Somewhat surprisingly, my husband and I also made the decision at the beginning of 2010 to adopt a firecracker of a puppy named “Jet”.  Jet was and is an ideal performance prospect with high drive for dog sports to match my high expectations.  From the moment she entered our home, the energy shifted from waiting for death to bombastic life, front and center. 

Yes, we were definitely burning the candle from both ends, managing a puppy and a dying, older dog.  And, we managed it all very well, thanks to the great advantage of my husband and I both working from home.  Thanks to Jet, we dwelled less on what was coming and concentrated on what we still had…time together.  On a warm, quiet morning in the fall, Big Sandy died peacefully in her own bed.  It was as difficult and aching as I knew it would be and a little piece of my own heart was gone. 
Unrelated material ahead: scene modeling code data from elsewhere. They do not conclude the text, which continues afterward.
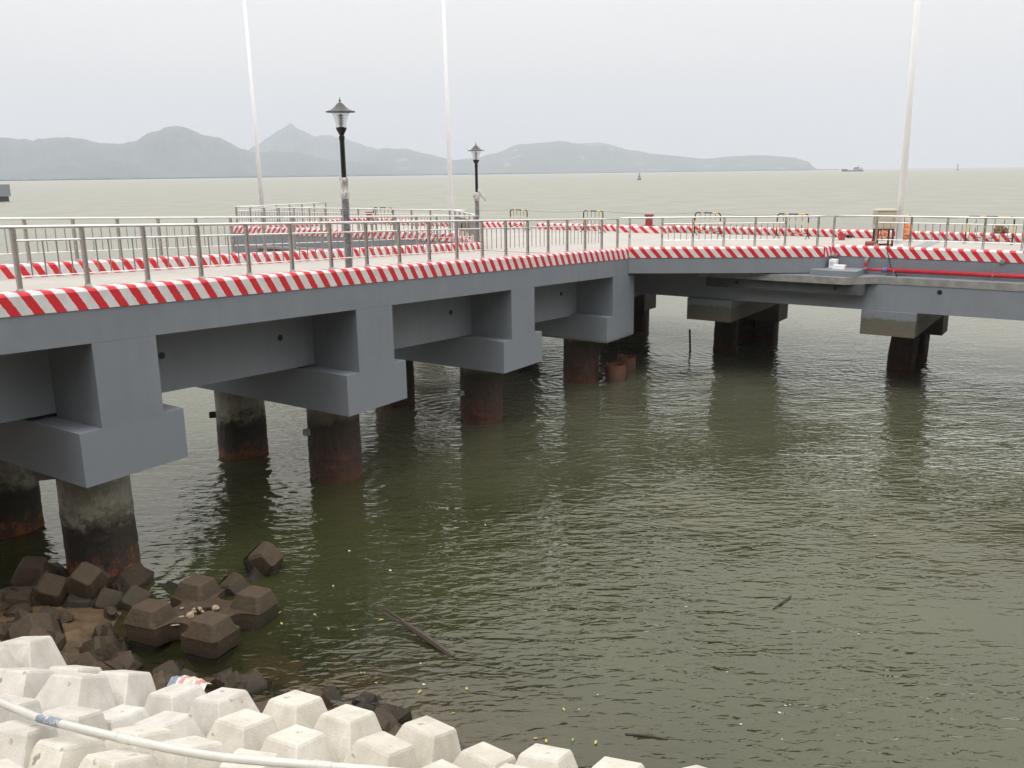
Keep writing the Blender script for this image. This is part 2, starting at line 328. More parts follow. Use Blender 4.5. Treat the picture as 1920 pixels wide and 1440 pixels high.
# ------------------------------------------------------------------ water
def water_mat():
    m_, t, b = mat('turbid_green_water'); l = t.links.new
    t.nodes.remove(b); o = t.nodes['Material Output']
    g = N(t,'ShaderNodeNewGeometry'); sp = N(t,'ShaderNodeSeparateXYZ'); l(g.outputs['Position'], sp.inputs[0])
    # ripples: small wind waves, longer chop and a slow swell
    def nzz(scale, rot, stretch, detail, dist=0.0, rough=.5):
        mp_ = N(t,'ShaderNodeMapping'); mp_.inputs['Rotation'].default_value=(0,0,rot); mp_.inputs['Scale'].default_value=stretch
        l(g.outputs['Position'], mp_.inputs[0])
        n_ = N(t,'ShaderNodeTexNoise'); n_.inputs['Scale'].default_value=scale; n_.inputs['Detail'].default_value=detail; n_.inputs['Distortion'].default_value=dist; n_.inputs['Roughness'].default_value=rough
        l(mp_.outputs[0], n_.inputs['Vector']); return n_.outputs['Fac']
    a = nzz(2.6, R(-14), (.42,1,1), 2, .6)
    bb = nzz(6.5, R(8), (.45,1,1), 2, .5)
    c = nzz(.7, R(-25), (.6,1,1), 2, .4)
    patch = nzz(.10, 0, (1,1,1), 3)
    mrp = N(t,'ShaderNodeMapRange'); mrp.inputs['From Min'].default_value=.38; mrp.inputs['From Max'].default_value=.62; mrp.inputs['To Min'].default_value=.25; mrp.inputs['To Max'].default_value=1.25
    l(patch, mrp.inputs['Value'])
    def mul(x_, k):
        q = N(t,'ShaderNodeMath',operation='MULTIPLY'); l(x_, q.inputs[0])
        if isinstance(k,(int,float)): q.inputs[1].default_value=k
        else: l(k, q.inputs[1])
        return q.outputs[0]
    def add(x_, y_):
        q = N(t,'ShaderNodeMath',operation='ADD'); l(x_, q.inputs[0]); l(y_, q.inputs[1]); return q.outputs[0]
    h = add(add(mul(a,.62), mul(bb,.42)), mul(c,.8))
    h = mul(h, mrp.outputs[0])
    # faint rings spreading from a few of the piles
    for cx_,cy_,am_ in ((-4.7,22.1,.30),(-1.0,27.5,.30),(-7.7,24.2,.25),(2.7,32.9,.3),(15.1,34.0,.35),(9.2,38.0,.3),(-8.3,16.7,.18)):
        dn=N(t,'ShaderNodeVectorMath',operation='DISTANCE'); dn.inputs[1].default_value=(cx_,cy_,0); l(g.outputs['Position'],dn.inputs[0])
        wob=N(t,'ShaderNodeMath',operation='MULTIPLY_ADD'); l(c,wob.inputs[0]); wob.inputs[1].default_value=.9; l(dn.outputs['Value'],wob.inputs[2])
        sn=N(t,'ShaderNodeMath',operation='SINE'); l(mul(wob.outputs[0],15.0),sn.inputs[0])
        ex=N(t,'ShaderNodeMath',operation='POWER'); ex.inputs[0].default_value=.68; l(dn.outputs['Value'],ex.inputs[1])
        h=add(h,mul(mul(sn.outputs[0],ex.outputs[0]),am_*.34))
    bp = N(t,'ShaderNodeBump'); bp.inputs['Strength'].default_value=1.0; bp.inputs['Distance'].default_value=.112; l(h, bp.inputs['Height'])
    # body colour: olive green inshore, pale silt further out
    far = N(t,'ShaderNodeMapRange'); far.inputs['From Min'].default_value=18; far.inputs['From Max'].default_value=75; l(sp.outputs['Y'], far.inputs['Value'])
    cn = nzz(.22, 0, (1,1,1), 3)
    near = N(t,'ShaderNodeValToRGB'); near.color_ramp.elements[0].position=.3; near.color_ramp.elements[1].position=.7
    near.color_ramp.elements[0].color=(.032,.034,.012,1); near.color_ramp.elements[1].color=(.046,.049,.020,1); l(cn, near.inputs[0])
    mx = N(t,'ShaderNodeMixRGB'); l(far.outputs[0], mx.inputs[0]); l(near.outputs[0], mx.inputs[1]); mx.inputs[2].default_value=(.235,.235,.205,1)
    df = N(t,'ShaderNodeBsdfDiffuse'); l(mx.outputs[0], df.inputs[0])
    gl = N(t,'ShaderNodeBsdfGlossy'); l(bp.outputs[0], gl.inputs['Normal']); gl.inputs['Color'].default_value=(.97,.965,.87,1)
    rr = N(t,'ShaderNodeMapRange'); rr.inputs['From Min'].default_value=20; rr.inputs['From Max'].default_value=160; rr.inputs['To Min'].default_value=.03; rr.inputs['To Max'].default_value=.32; l(sp.outputs['Y'], rr.inputs['Value'])
    l(rr.outputs[0], gl.inputs['Roughness'])
    fz = N(t,'ShaderNodeFresnel'); fz.inputs['IOR'].default_value=1.66; l(bp.outputs[0], fz.inputs['Normal'])
    # shallow margin along the rubble: the murky water lets the nearest stones show
    dm = N(t,'ShaderNodeVectorMath',operation='DOT_PRODUCT'); dm.inputs[1].default_value=(.308,.951,0); l(g.outputs['Position'], dm.inputs[0])
    sh = N(t,'ShaderNodeMapRange'); sh.inputs['From Min'].default_value=9.2; sh.inputs['From Max'].default_value=13.6; sh.inputs['To Min'].default_value=1.0; sh.inputs['To Max'].default_value=0
    l(dm.outputs['Value'], sh.inputs['Value'])
    xr = N(t,'ShaderNodeMapRange'); xr.inputs['From Min'].default_value=-1.5; xr.inputs['From Max'].default_value=3.5; xr.inputs['To Min'].default_value=1; xr.inputs['To Max'].default_value=0
    l(sp.outputs['X'], xr.inputs['Value'])
    tf = mul(sh.outputs[0], xr.outputs[0])
    tr = N(t,'ShaderNodeBsdfTransparent'); tr.inputs[0].default_value=(.95,.88,.70,1)
    m1 = N(t,'ShaderNodeMixShader'); l(tf, m1.inputs[0]); l(df.outputs[0], m1.inputs[1]); l(tr.outputs[0], m1.inputs[2])
    fm=N(t,'ShaderNodeMapRange'); fm.inputs['From Min'].default_value=15; fm.inputs['From Max'].default_value=120; fm.inputs['To Min'].default_value=1; fm.inputs['To Max'].default_value=.30; l(sp.outputs['Y'],fm.inputs['Value'])
    m2 = N(t,'ShaderNodeMixShader'); l(mul(fz.outputs[0],fm.outputs[0]), m2.inputs[0]); l(m1.outputs[0], m2.inputs[1]); l(gl.outputs[0], m2.inputs[2])
    l(m2.outputs[0], o.inputs['Surface'])
    return m_
wm = MB()
XS=[-14000,-3000,-600,-100,-20,20,100,600,3000,14000]; YS=[-60,5,20,60,200,800,3000,15500]
for y in YS:
    for x in XS: wm.v.append(Vector((x,y,0)))
nx=len(XS)
for j in range(len(YS)-1):
    for i in range(nx-1): wm.face([j*nx+i,j*nx+i+1,(j+1)*nx+i+1,(j+1)*nx+i])
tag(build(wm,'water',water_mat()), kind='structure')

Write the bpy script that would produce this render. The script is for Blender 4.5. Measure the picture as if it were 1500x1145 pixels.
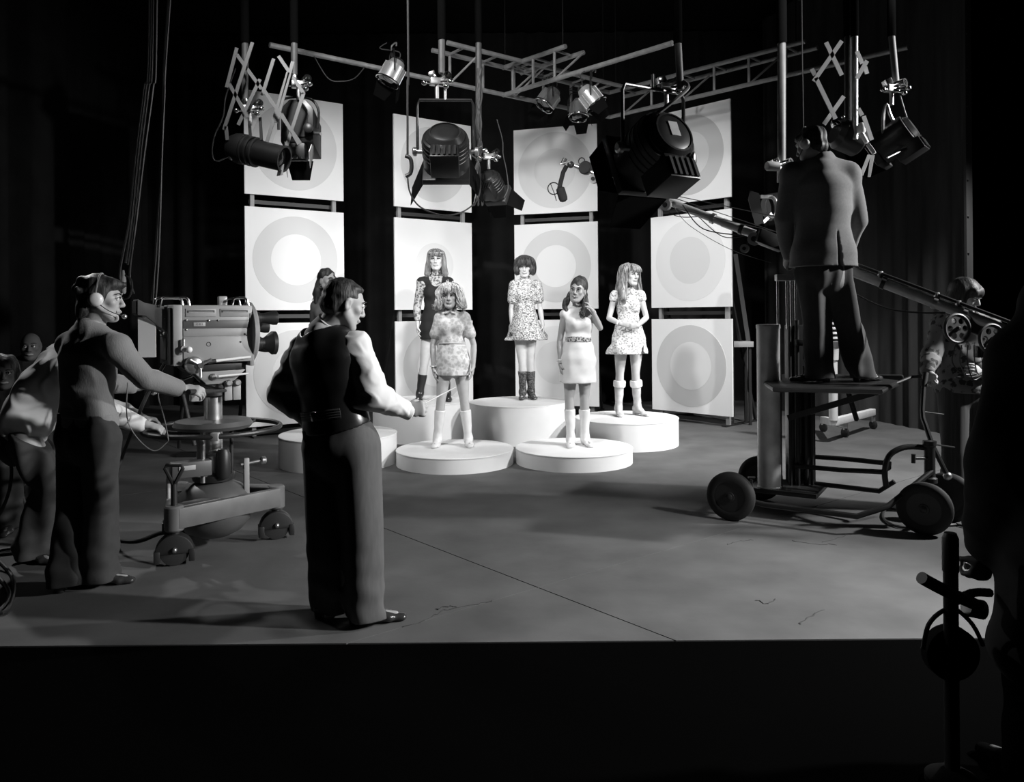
import bpy, bmesh, math, random
import numpy as np
from mathutils import Vector, Matrix

random.seed(7)
for _o in list(bpy.data.objects):
    bpy.data.objects.remove(_o)
SC = bpy.context.scene
COL = SC.collection

# ------------------------------------------------------------------ camera
F, CX, CY, PHI, CAMZ = 1150.0, 750.0, 462.5, 0.0085, 1.5
_c, _s = math.cos(PHI), math.sin(PHI)
RV, UV, FV = Vector((_c, 0, -_s)), Vector((_s, 0, _c)), Vector((0, 1, 0))
CAM = Vector((0, 0, CAMZ))


def P(px, py, d):
    """World point seen at pixel (px, py) at depth d metres."""
    return CAM + d * (((px - CX) / F) * RV + ((CY - py) / F) * UV + FV)


def G(px, py, z=0.0):
    """World point on the horizontal plane z seen at pixel (px, py)."""
    r = ((px - CX) / F) * RV + ((CY - py) / F) * UV + FV
    return CAM + r * ((z - CAMZ) / r.z)


def V(*a):
    return Vector(a)


cam_data = bpy.data.cameras.new('camera')
cam = bpy.data.objects.new('camera', cam_data)
COL.objects.link(cam)
cam_data.sensor_width = 36.0
cam_data.lens = 36.0 * F / 1500.0
cam_data.shift_y = (CY - 572.5) / 1500.0
cam_data.clip_end = 100
cam.matrix_world = Matrix(((RV.x, UV.x, 0, 0), (RV.y, UV.y, -1, 0), (RV.z, UV.z, 0, CAMZ), (0, 0, 0, 1)))
SC.camera = cam

# ------------------------------------------------------------------ world, exposure, lights
SC.view_settings.view_transform = 'Standard'
SC.view_settings.look = 'None'
SC.view_settings.exposure = 0.0
SC.view_settings.gamma = 1.0
SC.view_settings.use_curve_mapping = False
w = bpy.data.worlds.new('studio_dark')
SC.world = w
w.use_nodes = True
w.node_tree.nodes['Background'].inputs[0].default_value = (0.0, 0.0, 0.0, 1)
w.node_tree.nodes['Background'].inputs[1].default_value = 0.0


def spot(name, loc, to, power, size, blend=0.6, radius=0.12):
    d = bpy.data.lights.new(name, 'SPOT')
    d.energy, d.spot_size, d.spot_blend, d.shadow_soft_size = power, math.radians(size), blend, radius
    o = bpy.data.objects.new(name, d)
    COL.objects.link(o)
    o.location = loc
    o.rotation_euler = (Vector(to) - Vector(loc)).to_track_quat('-Z', 'Y').to_euler()
    return o


spot('key_light', (4.7, 3.0, 2.8), (-0.2, 4.2, 0.0), 1580, 58, 0.7, 0.10)
spot('dolly_light', (6.5, 5.2, 3.7), (1.6, 6.0, 1.2), 1700, 84, 0.7, 0.12)
spot('stage_key', (5.0, 6.0, 4.9), (0.8, 8.9, 0.7), 900, 50, 0.7, 0.10)
spot('front_fill', (-1.6, 4.4, 5.5), (0.1, 10.5, 1.4), 1000, 70, 0.8, 0.25)  # added fill lamp out of view, lighting women and panels from the front
spot('panel_fill', (3.4, 5.4, 5.2), (1.5, 11.1, 1.6), 950, 48, 0.8, 0.10)  # added lamp out of view, brightening the panels nearest the dolly
spot('drape_light', (5.0, 7.7, 4.6), (3.7, 8.9, 0.0), 1150, 72, 0.7, 0.10)
spot('grid_light', (0.6, 2.6, 4.5), (0.7, 9.5, 4.3), 400, 42, 0.8, 0.5)
spot('rim_light', (-5.6, 8.2, 4.9), (-3.1, 4.9, 1.0), 520, 34, 0.7, 0.10)
LAMP_A, LAMP_B, LAMP_C, LAMP_D = 220, 180, 260, 80
spot('side_rim', (-4.6, 6.6, 3.7), (-1.05, 3.9, 1.2), 240, 22, 0.6, 0.08)


# ------------------------------------------------------------------ materials
MATS = {}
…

In the weeks that followed, I found myself dwelling on how different Jet was was than Big Sandy.  What an unfair thought!  In those moments, I had to take a reality check.  Had I forgotten that Big Sandy was the most challenging dog I had worked with?  And that it took time, effort and commitment for that connection with her to occur.  It was my commitment and positive training that helped Big Sandy blossom into the confident, adaptive, social dog she became. 

So now I find myself at the beginning of a new year and a new journey with Jet, appreciating her as her own special little being and knowing that the true magic between us is just starting to click.